Law enforcement’s hands-on efforts are having an impact, Rockingham Police Chief Robert Voorhees told the city council Tuesday night.
“One thing I’ve insisted on as department head is that we’re not going to lose that personal touch and personal feel with the community,” Voorhees told the council during his summation of police activities over the course of the year.
He explained his emphasis on interaction with the public as a way to strengthen reporting and crime prevention.
This policy is exemplified by the activities of the Long Drive Task Force, Voorhees said.
This task force patrolled Cauthen and Long Drive and Town Park Apartments during the summer of 2008, with officers wearing white polo shirts and riding golf-carts and other alternatives to traditional patrol cars.
Voorhees said it focused on visibility and building trust with citizens.
“I’m confident that this is the reason we had a significant decrease in call volume there,” he said.
“We want to build a personal relationship with people, so that they feel they can call in and ask for Officer X,Y or Z, and just have a conversation without necessarily reporting a crime,” Voorhees said.
He also noted things like offering an escort to the bank for local businesses and community involvement and visibility enhance this approach.
“You don’t know what you deter ... until you see it start to occur, and see that up tick of crime,” he said.
He cited examples, such as deterring a home burglary because the would-be perpetrator sees a patrol officer writing a seatbelt ticket on the street where the crime would have been committed.

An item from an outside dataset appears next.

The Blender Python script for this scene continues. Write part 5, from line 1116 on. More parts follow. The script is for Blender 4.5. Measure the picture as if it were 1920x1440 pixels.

The report itself includes all crime data for 2008, as well as community-based activities, internal projects, seized drug funds and the status of grants.
The Rockingham Police Department answered 12,457 calls in 2008, which was just under a 6 percent decrease from the 13,316 calls answered in 2007, but a 9 percent increase from the 11,411 calls answered in 2006.
This is an average of 630 calls per officer, according to the report.
The report notes that through the utilization of grants and restructuring, the department possesses the ability to handle some future growth at its current staff level.
“Obviously, call volume exceeding a 12-plus percent increase a year could at some point in the future become a staffing issue,” the report reads. “We will continue to monitor call volume levels as well as the demand placed on our officers.”
There were 526 felony arrests executed by city police during the course of 2008, which Voorhees noted was a significant increase from the 394 felony arrests in 2007.
“Drug violations are down somewhat,” he said. “The trend, as in the rest of the country, is an increase in property crime. We are thankful that violent crime isn’t the one that’s up, but we need to concentrate our efforts on property crime.”
The report shows 200 drug violations during 2008, as compared to 281 in 2007.
However Voorhees noted several arrests have been made already in 2009, some stemming from investigations that carried over from the last year, including the seizure of over $80,000 from two suspects.
The report states that more than $100,000 in cash and other liquid assets were seized as a result of drug arrests in 2008.
Between the Vice Narcotics Division, the Aggressive Crime Enforcement Team and the patrol division, in 2008 more than 2,400 grams of cocaine were seized, along with over 200 pounds of marijuana, an ounce of methamphetamine and nearly $50,000 in cash.
The only categories of felony arrests experiencing an increase in 2008 were murder and assaults.
There were four arrests for murder in 2008, as compared to two in 2007, and assault arrests rose from 237 to 295.
The report states a new emphasis on traffic enforcement and seat belt violations, coupled with closer cooperation with the Governor’s Highway Safety Program led to a 250 percent increase in traffic citations in 2008, as compared to 2002 when the department issued 1,123 citations.
Personal injuries as a result of traffic accidents have decreased nearly a quarter over the past three years, according to the report.
There were a total of 711 accidents investigated by the Rockingham Police Department last year, and 269 of those took place in parking lots, Voorhees noted.
“There was mostly very little damage (in these accidents),” he said, adding that many were caused by the design of parking lots, while some involved carelessness when reversing out of a parking space.
Officers of the department logged in 3,138 classroom hours of in-service training.
“That’s in addition to all the Internet courses they have,” Voorhees said, noting that in-service training like S.W.A.T Team training isn’t reflected in this number, either.
Voorhees said the grant status of the department was “very bleak in 2007, but we are optimistic about it in the future.”
He noted the stimulus package being debated in Congress could make some funds available to the department, and “get us back to where we were, not adding anything new.”